Perluasaan program pendidikan memberikan kesempatan kepada siswa berkebutuhan khusus untuk mencapai tingkat pendidikan setinggi mungkin sesuai dengan kemampuannya. Arah ini menimbulkan kebutuhan akan bimbingan yaitu dalam memilih kelanjutan sekolah bagi anak berkebutuhan khusus yang paling tepat, serta menilai kemampuan siswa yang bersangkutan, memung-kinkan melanjutkan pendidikan ke jenjang yang lebih tinggi. Kondisi tersebut membutuhkan bimbingan untuk menanggulanginya secara sistematis.

Gartner dan Lipsky, (1997) telah mengembangkan tiga model dalam pendidikan inklusif sebagai berikut:

Pertama, Model Konsultan (Consultant Model). Model ini dipandang cukup kompetibel dalam perspektif hukum yang berkaitan dengan populasi siswa dengan kebutuhan pendidikan khusus. Guru pendidikan khusus dilatih kembali agar dapat menguasai keterampilan-keterampilan dalam mengajar bagi anak-anak yang membutuhkan pendidikan khusus. Mereka diafiliasikan pada sekolah reguler dengan tugas membantu siswa yang mengalami kesulitan dalam proses pembelajaran di kelas, pendekatan yang digunakan, tidak bersifat instruktif, tetapi secara luwes langsung dapat memberikan bantuan baik kepada guru reguler maupun kepada siswa yang membutuhkan layanan pendidikan khusus yang oleh guru reguler dinyatakan mengalami kesulitan dalam belajar sesuai dengan kurikulum yang digunakan. Jadwal pertemuan secara reguler dapat disepakati bersama dan direkomendasikan pada sekolah.

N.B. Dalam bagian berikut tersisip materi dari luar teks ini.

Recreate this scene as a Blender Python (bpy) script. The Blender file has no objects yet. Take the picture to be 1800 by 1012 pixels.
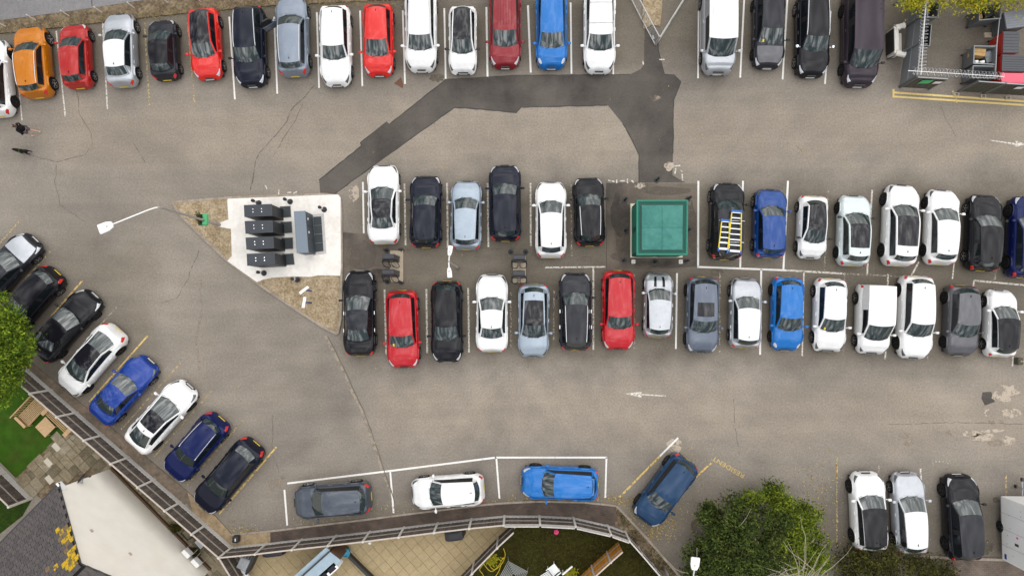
import bpy, math, random
from mathutils import Vector, Matrix, Euler, noise
random.seed(7)
R = math.radians
scene = bpy.context.scene
col = scene.collection
# ------------------------------------------------------------------ camera
FPX, CAMH = 1200.0, 40.0
cam_d = bpy.data.cameras.new('camera'); cam = bpy.data.objects.new('camera', cam_d); col.objects.link(cam)
cam_d.sensor_width = 36.0; cam_d.lens = 36.0 * FPX / 1800.0
cam_d.clip_start = 0.5; cam_d.clip_end = 1500
cam.location = (0, 0, CAMH)
cam.rotation_euler = (math.atan(44 / FPX), math.atan(20 / FPX), 0)
scene.camera = cam
CR = cam.rotation_euler.to_matrix(); CC = Vector((0, 0, CAMH))
# ------------------------------------------------------------------ sky, sun, exposure
SUN_EL, SUN_AZ = 50, 48          # azimuth: degrees clockwise from +Y (north)
w = bpy.data.worlds.new('World'); scene.world = w; w.use_nodes = True
nt = w.node_tree; N = nt.nodes; LK = nt.links
bg = N['Background']; bg.inputs['Strength'].default_value = 0.11
sky = N.new('ShaderNodeTexSky'); sky.sky_type = 'NISHITA'; sky.sun_disc = False
sky.sun_elevation = R(SUN_EL); sky.sun_rotation = R(SUN_AZ)
tc = N.new('ShaderNodeTexCoord')
mp = N.new('ShaderNodeMapping'); mp.inputs['Scale'].default_value = (1, 1, 1.6)
n1 = N.new('ShaderNodeTexNoise'); n1.inputs['Scale'].default_value = 6.5; n1.inputs['Detail'].default_value = 7; n1.inputs['Roughness'].default_value = .58
cr = N.new('ShaderNodeValToRGB')
cr.color_ramp.elements[0].position = .41; cr.color_ramp.elements[0].color = (1.1, 1.25, 1.5, 1)
cr.color_ramp.elements[1].position = .65; cr.color_ramp.elements[1].color = (20.0, 19.7, 19.2, 1)
e = cr.color_ramp.elements.new(.50); e.color = (5.2, 5.3, 5.5, 1)
mx = N.new('ShaderNodeMixRGB'); mx.inputs['Fac'].default_value = .9
LK.new(tc.outputs['Generated'], mp.inputs['Vector']); LK.new(mp.outputs['Vector'], n1.inputs['Vector'])
LK.new(n1.outputs['Fac'], cr.inputs['Fac']); LK.new(sky.outputs['Color'], mx.inputs['Color1'])
LK.new(cr.outputs['Color'], mx.inputs['Color2'])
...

Kedua, Model Tim (Teaming Model). Guru pendidikan khusus dilibatkan secara langsung dalam tim perencanaan mingguan dan mempunyai posisi sederajat dengan anggota tim lainnya. Materi yang dibahas dalam tim meliputi penyelidikan informasi tentang siswa, penentuan strategi pembelajaran yang akan digunakan modifikasi ide-ide dalam pelaksanaan asesmen, dan strategi-strategi tingkah laku. Tim secara konsisten mengadakan pertemuan reguler bersama dengan anggotanya. Model tim ini setiap anggota memiliki independensi, namun komitmennya adalah keberhasilan siswa. Seluruh anggota tim bekerja bersama sesuai dengan bidang keahliannya, baik yang datang dari pendidikan umum maupun dari pendidikan khusus.

Kelemahan dari model ini adalah bila terjadi resistensi antar-anggota tim baik dalam implementasi maupun modifikasi, lamban dalam memberikan layanan terhadap siswa yang mengalami kesulitan, rasio/konsep guru terlalu tinggi bagi siswa, dan batas kewenangan antara guru gusus dan guru kelas.

Ketiga, Model Kolaborasi Guru-Bantu (Collaborative Co-­teaching Model). Penggunaan model ini, guru-guru dari pendidikan umum dan pendidikan khusus bekerja bersama dalam mengajar siswa di dalam kelas baik ada atau tidak ada siswa yang berkelainan di dalam kelas. Keduanya berkewenangan dalam perencanaan pembelajaran, pengalihan kecakan, asesmen, dan kedisiplinan. Para siswa memperoleh perencanaan akademik sesuai dengan usianya, dorongan layanan, dan kemungkinan modifikasi dalam pembelajaran. Model ini masalah-masalah dijadwalkan secara perinci, selalu dan secara terus-menerus diadakan komunikasi antara para guru, dan anak-anak yang lemah mendapat pengajaran secara bersama atau model-model konsultan. Kerja sama dalam pengajaran dapat diorganisasikan dengan cara, satu guru satu tugas, pengajaran secara paralel, pengajaran dengan batas materi/unit.